Output every line below without omitting or altering anything.

— Start Data —

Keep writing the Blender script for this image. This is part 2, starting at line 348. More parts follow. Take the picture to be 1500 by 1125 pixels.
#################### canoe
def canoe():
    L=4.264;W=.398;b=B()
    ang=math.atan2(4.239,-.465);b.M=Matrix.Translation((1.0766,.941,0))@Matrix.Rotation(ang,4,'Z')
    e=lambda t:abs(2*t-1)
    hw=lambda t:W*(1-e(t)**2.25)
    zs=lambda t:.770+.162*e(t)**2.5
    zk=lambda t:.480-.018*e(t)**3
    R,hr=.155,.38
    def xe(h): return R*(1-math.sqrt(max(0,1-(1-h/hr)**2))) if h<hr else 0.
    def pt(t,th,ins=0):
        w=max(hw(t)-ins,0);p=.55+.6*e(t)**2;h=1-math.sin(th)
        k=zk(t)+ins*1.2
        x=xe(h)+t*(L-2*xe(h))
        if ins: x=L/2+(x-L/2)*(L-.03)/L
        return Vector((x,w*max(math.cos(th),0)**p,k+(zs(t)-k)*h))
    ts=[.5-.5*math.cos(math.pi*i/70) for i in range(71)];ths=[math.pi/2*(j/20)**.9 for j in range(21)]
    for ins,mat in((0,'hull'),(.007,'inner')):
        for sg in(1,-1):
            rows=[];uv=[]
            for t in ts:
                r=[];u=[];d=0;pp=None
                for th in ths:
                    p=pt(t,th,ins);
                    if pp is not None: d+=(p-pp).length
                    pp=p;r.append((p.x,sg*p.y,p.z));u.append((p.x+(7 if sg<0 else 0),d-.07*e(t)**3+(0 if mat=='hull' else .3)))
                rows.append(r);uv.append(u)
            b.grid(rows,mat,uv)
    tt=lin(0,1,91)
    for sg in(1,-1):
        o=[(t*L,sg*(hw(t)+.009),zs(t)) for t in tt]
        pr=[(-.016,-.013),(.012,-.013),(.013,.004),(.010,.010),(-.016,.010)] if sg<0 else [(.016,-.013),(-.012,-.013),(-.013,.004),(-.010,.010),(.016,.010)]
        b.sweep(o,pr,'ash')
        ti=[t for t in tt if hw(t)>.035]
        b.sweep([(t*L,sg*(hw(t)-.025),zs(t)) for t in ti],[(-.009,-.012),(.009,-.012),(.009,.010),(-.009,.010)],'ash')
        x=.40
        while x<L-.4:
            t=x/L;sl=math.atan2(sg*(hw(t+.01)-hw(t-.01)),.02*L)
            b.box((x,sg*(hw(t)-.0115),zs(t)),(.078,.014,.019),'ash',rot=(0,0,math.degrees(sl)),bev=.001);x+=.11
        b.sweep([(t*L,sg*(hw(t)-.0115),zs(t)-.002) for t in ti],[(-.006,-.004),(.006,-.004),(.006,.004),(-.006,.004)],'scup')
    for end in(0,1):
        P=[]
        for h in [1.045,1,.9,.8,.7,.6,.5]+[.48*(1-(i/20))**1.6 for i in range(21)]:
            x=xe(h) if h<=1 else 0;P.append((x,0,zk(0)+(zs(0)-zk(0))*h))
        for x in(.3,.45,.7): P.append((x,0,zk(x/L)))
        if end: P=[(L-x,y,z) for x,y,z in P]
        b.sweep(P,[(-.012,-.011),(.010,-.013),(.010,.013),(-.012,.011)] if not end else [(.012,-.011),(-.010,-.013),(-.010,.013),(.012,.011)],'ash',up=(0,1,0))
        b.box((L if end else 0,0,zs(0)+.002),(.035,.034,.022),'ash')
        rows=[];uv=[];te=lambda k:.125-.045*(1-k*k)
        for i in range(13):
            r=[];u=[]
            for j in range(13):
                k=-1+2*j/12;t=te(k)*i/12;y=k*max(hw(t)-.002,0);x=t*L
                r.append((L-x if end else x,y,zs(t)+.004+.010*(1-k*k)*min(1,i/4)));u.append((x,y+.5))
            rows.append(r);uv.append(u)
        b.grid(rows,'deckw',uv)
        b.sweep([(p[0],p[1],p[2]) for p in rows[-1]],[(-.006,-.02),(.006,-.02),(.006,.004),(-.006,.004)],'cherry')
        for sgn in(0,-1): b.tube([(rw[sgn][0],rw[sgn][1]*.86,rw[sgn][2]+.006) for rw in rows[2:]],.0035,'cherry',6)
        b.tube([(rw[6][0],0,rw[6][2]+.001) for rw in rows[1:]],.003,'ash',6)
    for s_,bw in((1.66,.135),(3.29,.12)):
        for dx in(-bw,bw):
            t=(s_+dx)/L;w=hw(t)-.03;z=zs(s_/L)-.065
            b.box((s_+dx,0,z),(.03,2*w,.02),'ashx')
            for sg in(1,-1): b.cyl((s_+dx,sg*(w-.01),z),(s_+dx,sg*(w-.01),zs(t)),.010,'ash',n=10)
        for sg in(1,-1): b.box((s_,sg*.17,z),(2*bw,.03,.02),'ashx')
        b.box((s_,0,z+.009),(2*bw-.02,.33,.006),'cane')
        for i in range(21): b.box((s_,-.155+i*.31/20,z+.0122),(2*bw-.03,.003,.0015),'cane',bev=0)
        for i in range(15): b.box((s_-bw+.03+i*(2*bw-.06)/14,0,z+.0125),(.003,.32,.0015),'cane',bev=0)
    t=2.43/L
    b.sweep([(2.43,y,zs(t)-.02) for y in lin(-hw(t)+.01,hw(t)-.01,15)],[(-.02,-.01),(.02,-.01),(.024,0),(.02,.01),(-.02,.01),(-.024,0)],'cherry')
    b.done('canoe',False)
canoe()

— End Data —

**Completed exercise**
Keep writing the Blender script for this image. This is part 2, starting at line 348. More parts follow. Take the picture to be 1500 by 1125 pixels.
#################### canoe
def canoe():
    L=4.264;W=.398;b=B()
    ang=math.atan2(4.239,-.465);b.M=Matrix.Translation((1.0766,.941,0))@Matrix.Rotation(ang,4,'Z')
    e=lambda t:abs(2*t-1)
    hw=lambda t:W*(1-e(t)**2.25)
    zs=lambda t:.770+.162*e(t)**2.5
    zk=lambda t:.480-.018*e(t)**3
    R,hr=.155,.38
    def xe(h): return R*(1-math.sqrt(max(0,1-(1-h/hr)**2))) if h<hr else 0.
    def pt(t,th,ins=0):
        w=max(hw(t)-ins,0);p=.55+.6*e(t)**2;h=1-math.sin(th)
        k=zk(t)+ins*1.2
        x=xe(h)+t*(L-2*xe(h))
        if ins: x=L/2+(x-L/2)*(L-.03)/L
        return Vector((x,w*max(math.cos(th),0)**p,k+(zs(t)-k)*h))
    ts=[.5-.5*math.cos(math.pi*i/70) for i in range(71)];ths=[math.pi/2*(j/20)**.9 for j in range(21)]
    for ins,mat in((0,'hull'),(.007,'inner')):
        for sg in(1,-1):
            rows=[];uv=[]
            for t in ts:
                r=[];u=[];d=0;pp=None
                for th in ths:
                    p=pt(t,th,ins);
                    if pp is not None: d+=(p-pp).length
                    pp=p;r.append((p.x,sg*p.y,p.z));u.append((p.x+(7 if sg<0 else 0),d-.07*e(t)**3+(0 if mat=='hull' else .3)))
                rows.append(r);uv.append(u)
            b.grid(rows,mat,uv)
    tt=lin(0,1,91)
    for sg in(1,-1):
        o=[(t*L,sg*(hw(t)+.009),zs(t)) for t in tt]
        pr=[(-.016,-.013),(.012,-.013),(.013,.004),(.010,.010),(-.016,.010)] if sg<0 else [(.016,-.013),(-.012,-.013),(-.013,.004),(-.010,.010),(.016,.010)]
        b.sweep(o,pr,'ash')
        ti=[t for t in tt if hw(t)>.035]
        b.sweep([(t*L,sg*(hw(t)-.025),zs(t)) for t in ti],[(-.009,-.012),(.009,-.012),(.009,.010),(-.009,.010)],'ash')
        x=.40
        while x<L-.4:
            t=x/L;sl=math.atan2(sg*(hw(t+.01)-hw(t-.01)),.02*L)
            b.box((x,sg*(hw(t)-.0115),zs(t)),(.078,.014,.019),'ash',rot=(0,0,math.degrees(sl)),bev=.001);x+=.11
        b.sweep([(t*L,sg*(hw(t)-.0115),zs(t)-.002) for t in ti],[(-.006,-.004),(.006,-.004),(.006,.004),(-.006,.004)],'scup')
    for end in(0,1):
        P=[]
        for h in [1.045,1,.9,.8,.7,.6,.5]+[.48*(1-(i/20))**1.6 for i in range(21)]:
            x=xe(h) if h<=1 else 0;P.append((x,0,zk(0)+(zs(0)-zk(0))*h))
        for x in(.3,.45,.7): P.append((x,0,zk(x/L)))
        if end: P=[(L-x,y,z) for x,y,z in P]
        b.sweep(P,[(-.012,-.011),(.010,-.013),(.010,.013),(-.012,.011)] if not end else [(.012,-.011),(-.010,-.013),(-.010,.013),(.012,.011)],'ash',up=(0,1,0))
        b.box((L if end else 0,0,zs(0)+.002),(.035,.034,.022),'ash')
        rows=[];uv=[];te=lambda k:.125-.045*(1-k*k)
        for i in range(13):
            r=[];u=[]
            for j in range(13):
                k=-1+2*j/12;t=te(k)*i/12;y=k*max(hw(t)-.002,0);x=t*L
                r.append((L-x if end else x,y,zs(t)+.004+.010*(1-k*k)*min(1,i/4)));u.append((x,y+.5))
            rows.append(r);uv.append(u)
        b.grid(rows,'deckw',uv)
        b.sweep([(p[0],p[1],p[2]) for p in rows[-1]],[(-.006,-.02),(.006,-.02),(.006,.004),(-.006,.004)],'cherry')
        for sgn in(0,-1): b.tube([(rw[sgn][0],rw[sgn][1]*.86,rw[sgn][2]+.006) for rw in rows[2:]],.0035,'cherry',6)
        b.tube([(rw[6][0],0,rw[6][2]+.001) for rw in rows[1:]],.003,'ash',6)
    for s_,bw in((1.66,.135),(3.29,.12)):
        for dx in(-bw,bw):
            t=(s_+dx)/L;w=hw(t)-.03;z=zs(s_/L)-.065
            b.box((s_+dx,0,z),(.03,2*w,.02),'ashx')
            for sg in(1,-1): b.cyl((s_+dx,sg*(w-.01),z),(s_+dx,sg*(w-.01),zs(t)),.010,'ash',n=10)
        for sg in(1,-1): b.box((s_,sg*.17,z),(2*bw,.03,.02),'ashx')
        b.box((s_,0,z+.009),(2*bw-.02,.33,.006),'cane')
        for i in range(21): b.box((s_,-.155+i*.31/20,z+.0122),(2*bw-.03,.003,.0015),'cane',bev=0)
        for i in range(15): b.box((s_-bw+.03+i*(2*bw-.06)/14,0,z+.0125),(.003,.32,.0015),'cane',bev=0)
    t=2.43/L
    b.sweep([(2.43,y,zs(t)-.02) for y in lin(-hw(t)+.01,hw(t)-.01,15)],[(-.02,-.01),(.02,-.01),(.024,0),(.02,.01),(-.02,.01),(-.024,0)],'cherry')
    b.done('canoe',False)
canoe()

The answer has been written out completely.